The grounds provided by the applicant satisfy me that there are serious questions to be determined regarding compliance with the procedural requirements of the legislation. However, a question arises as to whether anyone has suffered a material disadvantage or prejudice as a result of these alleged failures to strictly comply with the legislative requirements. There is no provision in the legislation that specifically allows for an adjudicator to waive of an irregularity in the calling or conduct of a body corporate meeting. However, it seems that the intention of the legislation is that a failure to comply with the procedural requirements for the holding of meeting set out in the Regulation Modules will not automatically render the meeting void.[1]
The courts have commented that non-compliance with the regulations that is of an insubstantial nature should not be allowed to imperil the actions of bodies corporate or their committees.[2] It has also been held that an adjudicator, in giving directions for the calling and holding of a meeting, is not limited to the time frames provided in the legislation.[3] The intention of the legislature appears to have been that, as with the traditional rules of meeting procedure, the provisions of the Regulation Modules enable a meeting to proceed in an orderly fashion so as to ascertain the will of owners on each proposal but are not a series of mandatory rules that invalidate all of the proceedings of the meeting if one essential step is not followed.[4]
On reading the regulation modules in the context of the legislation as a whole, the intention of the legislature appears to be that a failure to comply with the requirements of the modules will not result in invalidity except where there is a lack of good faith or where an applicant suffers some real prejudice that outweighs the prejudice to the body corporate in requiring that the meeting be held again.[5] Another important consideration is that an owner may be seen to have waived their right to raise an objection if they had an opportunity to raise the issue at the meeting or request a vote seeking to overturn the chairperson’s ruling on the issue.[6]
In the circumstances, it seems appropriate to grant an interim order preventing the body corporate acting upon any of the resolutions passed at the extraordinary general meeting for the time being. Owners will have an opportunity to vote on the motions and submissions can be sought subsequently as to any prejudice suffered from any failures to comply with procedural requirements regarding the calling of the meeting. If a significant majority vote in favour of any particular motion and only very few people indicate that they were unable to properly express their vote then it may well be appropriate to allow the outcome of the voting to stand. On the other hand, it may become obvious from the submissions that a significant number of voters have been materially disadvantaged by non-compliance with procedural requirements in which cast the resolution in question should be declared void.
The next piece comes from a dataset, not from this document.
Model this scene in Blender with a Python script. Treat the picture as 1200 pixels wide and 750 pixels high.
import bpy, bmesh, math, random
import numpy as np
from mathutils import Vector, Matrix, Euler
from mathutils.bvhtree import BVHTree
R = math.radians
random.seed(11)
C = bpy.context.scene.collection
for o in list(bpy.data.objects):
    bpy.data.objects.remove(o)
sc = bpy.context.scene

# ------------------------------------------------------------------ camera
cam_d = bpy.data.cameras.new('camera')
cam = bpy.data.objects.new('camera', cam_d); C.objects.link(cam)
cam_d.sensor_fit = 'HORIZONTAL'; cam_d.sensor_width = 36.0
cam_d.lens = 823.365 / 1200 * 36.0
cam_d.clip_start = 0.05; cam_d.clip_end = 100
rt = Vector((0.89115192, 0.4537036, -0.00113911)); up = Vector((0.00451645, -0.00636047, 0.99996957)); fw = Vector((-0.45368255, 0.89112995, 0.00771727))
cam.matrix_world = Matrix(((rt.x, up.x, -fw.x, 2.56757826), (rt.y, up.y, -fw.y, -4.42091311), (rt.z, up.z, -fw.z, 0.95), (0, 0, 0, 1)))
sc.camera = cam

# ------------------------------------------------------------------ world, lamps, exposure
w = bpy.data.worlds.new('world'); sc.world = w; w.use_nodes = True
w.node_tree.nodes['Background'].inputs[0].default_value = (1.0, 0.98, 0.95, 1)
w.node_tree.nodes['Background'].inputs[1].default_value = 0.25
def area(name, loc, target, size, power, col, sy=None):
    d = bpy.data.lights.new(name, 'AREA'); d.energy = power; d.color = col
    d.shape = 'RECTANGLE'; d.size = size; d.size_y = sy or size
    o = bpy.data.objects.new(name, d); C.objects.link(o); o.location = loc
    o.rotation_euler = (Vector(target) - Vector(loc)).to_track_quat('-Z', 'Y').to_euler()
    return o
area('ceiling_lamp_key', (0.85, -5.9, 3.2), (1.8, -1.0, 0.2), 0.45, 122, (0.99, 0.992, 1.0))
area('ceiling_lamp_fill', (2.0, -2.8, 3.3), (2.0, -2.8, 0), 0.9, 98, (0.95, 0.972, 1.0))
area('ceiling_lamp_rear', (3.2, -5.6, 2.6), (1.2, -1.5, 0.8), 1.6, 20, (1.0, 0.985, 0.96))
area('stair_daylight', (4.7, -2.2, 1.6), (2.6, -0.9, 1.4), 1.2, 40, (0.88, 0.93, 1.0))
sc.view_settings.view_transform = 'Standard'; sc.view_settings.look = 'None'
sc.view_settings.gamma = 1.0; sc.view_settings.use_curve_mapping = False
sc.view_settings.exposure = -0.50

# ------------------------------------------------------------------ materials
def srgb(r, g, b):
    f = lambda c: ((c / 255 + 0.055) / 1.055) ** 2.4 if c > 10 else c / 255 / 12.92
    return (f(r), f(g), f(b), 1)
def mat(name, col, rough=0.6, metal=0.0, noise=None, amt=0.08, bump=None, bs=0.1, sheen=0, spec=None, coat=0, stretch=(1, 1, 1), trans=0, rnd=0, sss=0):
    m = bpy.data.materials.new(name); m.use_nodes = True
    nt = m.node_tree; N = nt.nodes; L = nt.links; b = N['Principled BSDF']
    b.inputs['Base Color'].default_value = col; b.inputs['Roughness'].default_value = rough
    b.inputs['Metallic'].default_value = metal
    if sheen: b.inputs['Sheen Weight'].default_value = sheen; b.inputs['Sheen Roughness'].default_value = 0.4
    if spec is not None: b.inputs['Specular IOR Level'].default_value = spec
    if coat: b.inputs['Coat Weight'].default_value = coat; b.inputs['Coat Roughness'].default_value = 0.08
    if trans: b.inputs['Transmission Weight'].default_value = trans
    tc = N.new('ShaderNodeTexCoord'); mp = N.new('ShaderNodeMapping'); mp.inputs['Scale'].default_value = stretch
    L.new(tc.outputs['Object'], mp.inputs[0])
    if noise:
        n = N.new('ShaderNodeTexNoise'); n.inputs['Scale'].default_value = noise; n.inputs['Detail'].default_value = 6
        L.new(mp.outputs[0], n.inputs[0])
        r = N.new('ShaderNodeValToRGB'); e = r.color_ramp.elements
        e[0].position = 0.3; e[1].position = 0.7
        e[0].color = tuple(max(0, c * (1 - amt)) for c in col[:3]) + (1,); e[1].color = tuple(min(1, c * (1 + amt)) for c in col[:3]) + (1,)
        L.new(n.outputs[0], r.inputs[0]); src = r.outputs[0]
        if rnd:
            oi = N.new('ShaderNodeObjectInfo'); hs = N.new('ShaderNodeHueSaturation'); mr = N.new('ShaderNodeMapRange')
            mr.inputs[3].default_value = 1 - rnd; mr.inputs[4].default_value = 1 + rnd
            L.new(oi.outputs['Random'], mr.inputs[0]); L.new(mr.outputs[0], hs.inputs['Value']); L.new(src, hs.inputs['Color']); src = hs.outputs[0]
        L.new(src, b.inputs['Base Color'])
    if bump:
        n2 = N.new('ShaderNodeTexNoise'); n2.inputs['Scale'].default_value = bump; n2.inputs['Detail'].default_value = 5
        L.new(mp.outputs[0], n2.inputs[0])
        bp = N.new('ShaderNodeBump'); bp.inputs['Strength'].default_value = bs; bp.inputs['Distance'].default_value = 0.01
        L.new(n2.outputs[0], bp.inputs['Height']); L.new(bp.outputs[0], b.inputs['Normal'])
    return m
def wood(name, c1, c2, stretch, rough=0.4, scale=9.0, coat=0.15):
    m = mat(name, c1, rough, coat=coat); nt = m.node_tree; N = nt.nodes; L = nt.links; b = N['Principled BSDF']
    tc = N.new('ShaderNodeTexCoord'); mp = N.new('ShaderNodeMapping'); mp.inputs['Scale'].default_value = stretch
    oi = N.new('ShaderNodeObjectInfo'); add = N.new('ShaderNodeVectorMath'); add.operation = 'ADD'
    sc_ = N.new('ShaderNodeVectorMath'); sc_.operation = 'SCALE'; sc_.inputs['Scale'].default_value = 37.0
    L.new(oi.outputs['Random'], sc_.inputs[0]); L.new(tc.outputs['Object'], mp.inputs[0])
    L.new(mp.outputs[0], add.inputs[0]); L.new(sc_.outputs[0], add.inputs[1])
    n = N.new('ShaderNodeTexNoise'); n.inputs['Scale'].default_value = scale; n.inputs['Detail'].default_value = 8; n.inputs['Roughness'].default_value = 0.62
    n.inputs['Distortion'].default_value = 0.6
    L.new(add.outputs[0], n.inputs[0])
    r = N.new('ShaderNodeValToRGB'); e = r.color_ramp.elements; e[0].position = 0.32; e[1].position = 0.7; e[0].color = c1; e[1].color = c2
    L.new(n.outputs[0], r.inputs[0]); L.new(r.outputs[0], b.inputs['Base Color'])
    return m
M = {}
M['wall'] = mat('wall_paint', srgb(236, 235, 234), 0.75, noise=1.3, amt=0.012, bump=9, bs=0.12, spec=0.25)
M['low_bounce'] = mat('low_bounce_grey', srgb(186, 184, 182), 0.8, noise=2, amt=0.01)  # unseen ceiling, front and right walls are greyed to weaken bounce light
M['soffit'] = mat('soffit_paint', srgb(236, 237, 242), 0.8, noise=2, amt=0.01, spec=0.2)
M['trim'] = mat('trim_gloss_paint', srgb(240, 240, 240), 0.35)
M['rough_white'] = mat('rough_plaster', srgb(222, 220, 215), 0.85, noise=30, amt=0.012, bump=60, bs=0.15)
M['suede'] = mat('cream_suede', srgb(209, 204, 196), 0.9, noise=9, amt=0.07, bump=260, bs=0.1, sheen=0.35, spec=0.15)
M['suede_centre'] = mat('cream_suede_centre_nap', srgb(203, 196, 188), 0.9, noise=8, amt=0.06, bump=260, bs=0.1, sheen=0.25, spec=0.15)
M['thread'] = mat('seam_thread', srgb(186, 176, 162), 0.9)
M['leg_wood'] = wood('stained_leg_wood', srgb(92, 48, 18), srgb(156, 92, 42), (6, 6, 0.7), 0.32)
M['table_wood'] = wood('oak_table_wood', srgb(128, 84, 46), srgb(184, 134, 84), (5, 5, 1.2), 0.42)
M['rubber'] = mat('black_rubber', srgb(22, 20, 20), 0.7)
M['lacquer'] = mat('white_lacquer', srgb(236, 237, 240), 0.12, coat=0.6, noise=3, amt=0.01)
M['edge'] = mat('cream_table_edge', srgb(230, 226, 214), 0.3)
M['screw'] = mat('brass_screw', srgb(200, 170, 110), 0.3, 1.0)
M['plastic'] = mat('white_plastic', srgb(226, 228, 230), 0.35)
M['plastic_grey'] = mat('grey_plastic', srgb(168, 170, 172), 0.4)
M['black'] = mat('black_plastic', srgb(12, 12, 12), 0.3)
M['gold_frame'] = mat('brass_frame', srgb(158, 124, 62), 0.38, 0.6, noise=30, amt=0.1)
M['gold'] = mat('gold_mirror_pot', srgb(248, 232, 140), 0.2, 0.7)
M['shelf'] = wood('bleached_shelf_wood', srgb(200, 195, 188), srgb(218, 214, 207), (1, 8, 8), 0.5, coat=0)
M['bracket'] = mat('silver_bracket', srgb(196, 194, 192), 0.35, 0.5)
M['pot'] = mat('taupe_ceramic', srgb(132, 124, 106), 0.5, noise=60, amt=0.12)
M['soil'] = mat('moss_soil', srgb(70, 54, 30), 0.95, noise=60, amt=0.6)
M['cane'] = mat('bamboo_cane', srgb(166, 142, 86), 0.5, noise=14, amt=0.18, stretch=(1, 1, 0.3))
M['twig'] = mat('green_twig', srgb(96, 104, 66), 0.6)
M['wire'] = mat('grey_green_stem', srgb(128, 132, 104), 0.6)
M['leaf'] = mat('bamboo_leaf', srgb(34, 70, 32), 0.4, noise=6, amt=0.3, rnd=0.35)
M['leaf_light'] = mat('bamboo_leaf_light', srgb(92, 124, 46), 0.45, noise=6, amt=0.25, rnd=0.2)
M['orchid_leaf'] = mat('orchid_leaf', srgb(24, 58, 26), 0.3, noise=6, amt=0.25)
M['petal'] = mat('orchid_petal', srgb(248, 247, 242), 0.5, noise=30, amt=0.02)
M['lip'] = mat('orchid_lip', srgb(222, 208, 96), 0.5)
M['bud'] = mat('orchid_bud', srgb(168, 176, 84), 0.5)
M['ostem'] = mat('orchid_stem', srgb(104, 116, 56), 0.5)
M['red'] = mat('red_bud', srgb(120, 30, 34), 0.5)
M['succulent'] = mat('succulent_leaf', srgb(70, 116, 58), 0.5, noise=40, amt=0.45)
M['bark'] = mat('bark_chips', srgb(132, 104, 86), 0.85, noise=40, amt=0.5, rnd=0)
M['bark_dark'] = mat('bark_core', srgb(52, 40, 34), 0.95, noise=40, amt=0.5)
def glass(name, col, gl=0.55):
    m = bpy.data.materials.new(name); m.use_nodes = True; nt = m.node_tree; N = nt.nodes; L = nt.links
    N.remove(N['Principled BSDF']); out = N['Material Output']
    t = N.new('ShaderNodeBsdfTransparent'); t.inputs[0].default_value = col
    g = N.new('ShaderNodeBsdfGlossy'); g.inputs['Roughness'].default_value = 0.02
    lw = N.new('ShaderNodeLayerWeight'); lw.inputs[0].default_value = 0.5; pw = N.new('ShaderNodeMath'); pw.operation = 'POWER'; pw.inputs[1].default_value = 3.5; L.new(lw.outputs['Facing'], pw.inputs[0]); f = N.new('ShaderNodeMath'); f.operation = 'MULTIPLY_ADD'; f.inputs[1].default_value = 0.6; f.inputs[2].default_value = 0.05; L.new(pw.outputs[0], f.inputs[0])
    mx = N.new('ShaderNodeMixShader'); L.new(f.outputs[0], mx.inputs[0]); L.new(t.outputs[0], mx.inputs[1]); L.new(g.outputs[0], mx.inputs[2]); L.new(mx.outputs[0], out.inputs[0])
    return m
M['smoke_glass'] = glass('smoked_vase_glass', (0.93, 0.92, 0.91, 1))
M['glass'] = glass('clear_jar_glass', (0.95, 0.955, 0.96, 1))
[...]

Of course, if the committee considers urgent action is required on any matters and is unwilling to await the outcome of the present application then there is nothing to prevent the committee calling an additional meeting to consider the same matters in accordance with all procedural requirements.
Order
For these reasons, I make the interim order above. If necessary, a final order will be made in due course.
[1] This follows from
section 242 of the Act that effectively deems a meeting to be valid if there is
no challenge to the validity of
the meeting within the appropriate time limit.
This intention can also be inferred from the drafting of section 72 of the
Standard
Module, section 70 of the Accommodation Module and section 39 of the
Commercial Module that specifically provide an action is void
for failure to
comply with those sections. It may be implied that non-compliance with other
sections will not automatically render
the resulting resolutions void in the
absence of a similar explicit
statement.
[2]
Wei-Xin Chen v Body Corporate for Wishart Village CTS 19482, Appeal 4080 of
2000, District Court Brisbane, 29 May
2001.
[3] Holloway
and Wilson and Watts v Meek District Court (Maroochydore), Appeal 22/1998, Dodds
DCJ, 24 December
1998.
[4] Refer
Johnson v Beitseen (1989) 41 IR 395 at 415. As to ascertaining the intention of
the legislature in circumstances that would traditionally be described as
ascertaining
whether rules are mandatory or merely directory, see Project Blue
Sky Inc v Australian Broadcasting Authority [1998] HCA 28; (1998) 194 CLR 355 at paragraphs 91
to 93.
[5] Wei-Xin
Chen v Body Corporate for Wishart Village CTS 19482, Appeal 4080 of 2000,
District Court Brisbane, 29 May 2001. See also
Canberra Labor Club Limited and
the Companies Act 1981 [1986] ACTSC 330, 27 October 1986 at paragraphs 12 to 15,
albeit this decision being based on specific statutory provisions. See
generally Project
Blue Sky Inc v Australian Broadcasting Authority [1998] HCA 28; (1998) 194
CLR 355 at paragraphs 91 to
93.
[6] Re Katoomba
Coal & Shale Co Ltd (1892) 13 LR (NSW) (EQ) 70 at 75; Commonwealth v
Verwayen 95 ALR 321 per McHugh J at 390-394. See also Johnson v Beitseen (1989)
41 IR 395 at 415. Note that this opportunity to raise a concern at or prior to
the meeting appears particularly relevant to challenges to
the validity of
meetings under the Body Corporate and Community Management Act 1997 due to the
section 238 requirement to attempt internal dispute resolution prior to lodging
an application for conciliation or adjudication.